Hope is as hollow as fear. ~ Tao Te Ching, Verse 13 (translation by Stephen Mitchell, 1995)
For many years, I was in a small meditation group. We met once a week to sit together and to talk through Buddhist teachings. One of our favorite teachers was (and is!) Buddhist nun, Pema Chödrön. Her work is so profound and deep that we would often read just a couple of pages and then talk for an hour to try to sort it out.
In her seminal book, When Things Fall Apart: Heart Advice for Difficult Times, Ani Pema writes
“If we’re willing to give up hope that insecurity and pain can be exterminated, then we can have the courage to relax with the groundlessness of our situation. This is the first step on the path.”
We talked about this idea for a long time: that hope and fear are two sides of a not-very-helpful coin. Fear is aversion, pushing away something we don’t want. Hope is grasping something we do. Neither state is conducive to peace. Intellectually, we all agreed with this. But “hopelessness”? That seemed like a hard place to land.
As a nod to all those conversations, one holiday season I gave those four friends little fridge magnets that said:
Abandon Hope.
They were not universally well-received. One woman’s husband upon seeing it tossed it directly into the trash.
Modern culture – particularly in advertising, marketing and politics – uses fear to push us to do or buy something. In a recent interview, former Representative Adam Kinzinger said
“...things like fear and division raises money for political campaigns. And so [the press and politicians have] abused people that way. And the media has abused people to keep them hooked. Starting with, you know, most namely Rush Limbaugh and then Fox News and then now these, Right Side Broadcasting, Newsmax all these that are competing to get people angrier and angrier.”
I know I feel this heightened anger in myself and in the people around me. And it’s not only about politics.

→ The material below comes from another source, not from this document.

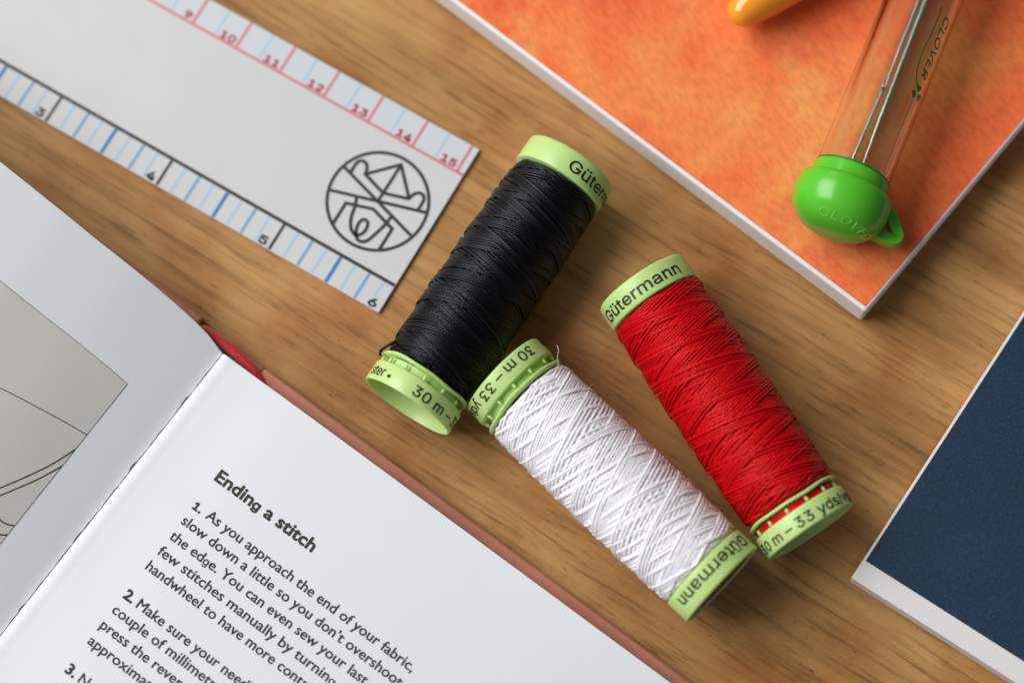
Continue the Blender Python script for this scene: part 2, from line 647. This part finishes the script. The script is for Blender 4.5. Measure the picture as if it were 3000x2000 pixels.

“No one will like you if you have bad breath! Buy this mouthwash!” “If you don’t get electrolytes, you’ll get dehydrated! Buy this sugary sports drink!” “This country is a hellscape and only I can save you! Vote for me!”
In this context, hope seems like a much better approach.
And yet, I remember when I realized that campaigns of hope were really doing the same thing as campaigns of fear only on the sunnier, less swampy side of the street.
I’m not a huge fan of organized religion, in part, because they often dangle the lure of hope in front of vulnerable folks. Your life may be full of suffering now, they say from many a pulpit, but do as we say and the afterlife will be all sunshine and rainbows in the clouds with The Man himself! Hope is the illusion of certainty that things will work out the way we want.
In a recent episode of her Gathering Room podcast, Martha Beck points out that both hope and fear reside in the future and are both rungs on a shaky ladder. She quotes the Tao Te Ching:
Whether you go up the ladder or down it,
your position is shaky.
When you stand with your two feet on the ground,
you will always keep your balance.
By planting our feet in the present on the solid foundation of mindfulness and equanimity, we can let go of the shaky ladder of fear and hope.
As this intense presidential election unfolds, I keep watching my internal experience. Am I feeling the grip of fear and its attendant anger? (Um, yes, pretty much every day.) Am I feeling the surge and pull of hope? (Some days, sure.) Every time I feel myself recoil from what I’m afraid of or lean in toward what I want, I remind myself that hope and fear are two sides of the future – and that is a shaky ladder to stand on.
I do my best to let go of fear...and hope. I do my best to use mindfulness and equanimity to relax into the present where I can actually take wise, skillful action. As Pema says,
“Without giving up hope—that there's somewhere better to be, that there's someone better to be—we will never relax with where we are or who we are.”
I know, I know, it’s a tall order. I get it. The question I keep asking myself is how can I stay with my feet planted in the ground of mindfulness and equanimity while recognizing the truth of the unpredictable groundlessness that is human life?
I don’t expect the “Abandon Hope” fridge magnet to ever be a big seller. I get why one went straight into the garbage. But as challenging as it is to let go of the hope of hope, I see that it’s really no better than living in the fire of fear and anger.